Geringe scherptediepte

Zoals je kan lezen bij de basisbegrippen, wordt de scherptediepte bepaald door de combinatie van een aantal parameters.

  • de grootte van de sensor: hoe groter de sensor hoe kleiner de scherptediepte.  Deze parameter kan je niet aanpassen.
  • de diafragma-opening: hoe groter de opening, hoe kleiner de scherptediepte.
  • de focale lengte: hoe langer de focale lengte, hoe kleiner de scherptediepte.
  • de afstand tot het onderwerp: hoe dichter bij het onderwerp, hoe kleiner de scherptediepte.

Een beperkte scherptediepte hoeft geen nadeel te zijn.  Vaak streeft men er naar om het onderwerp zelf scherp te krijgen en de rest van de foto onscherp.  Het wordt pas een probleem als niet je volledige onderwerp scherp is, wanneer je dat wel wil. 

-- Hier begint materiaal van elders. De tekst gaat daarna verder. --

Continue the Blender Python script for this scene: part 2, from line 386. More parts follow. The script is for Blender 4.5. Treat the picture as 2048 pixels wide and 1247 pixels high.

In dat geval moet je waarschijnlijk een van de drie parameters hierboven aanpassen.  Mogelijk is er nog een andere oplossing: je scherpstelpunt aanpassen.  Wanneer je scherp stelt op een punt, zal een gedeelte van de scherptediepte zich voor het scherpstelpunt bevinden, een gedeelte er achter.  Voor het gemak gaan we uit van 50% voor en 50% achter het scherpstelpunt.  Doot je scherpstelpunt goed te kiezen, kan je optimaal gebruik maken van de volledige scherptediepte.

Een voorbeeld: een portret.  Wanneer je scherpstelt op de neus, zal bij een kleine scherptediepte een gedeelte van het gezicht onscherp zijn.  Veel beter is het in dit geval om scherp te stellen op de ogen.

Nog een voorbeeld: een groepsfoto met mensen op 3 rijen.  Stel in dit geval scherp op de middelste rij.

Foutief scherpstelpunt

Ah! De autofocus op digitale toestellen.  Een vloek en een zegen.  Meestal gaat het goed, vaak ook fout.  Je wil scherpstellen op een plant, maar in de voorgrond zijn er een paar grassprietjes.  Uiteraard weet de camera niet wat jij wil fotograferen, en hij stelt scherp op het gras. 

Tips

  • Controleer na de opname altijd of de focus juist is.
  • Maak, zeker als je maar een kans krijgt om een bepaalde scene te fotograferen, meerdere opnames.
  • Durf de manuele focus te gebruiken.  Vergeet daarna niet om de AF terug aan te zetten.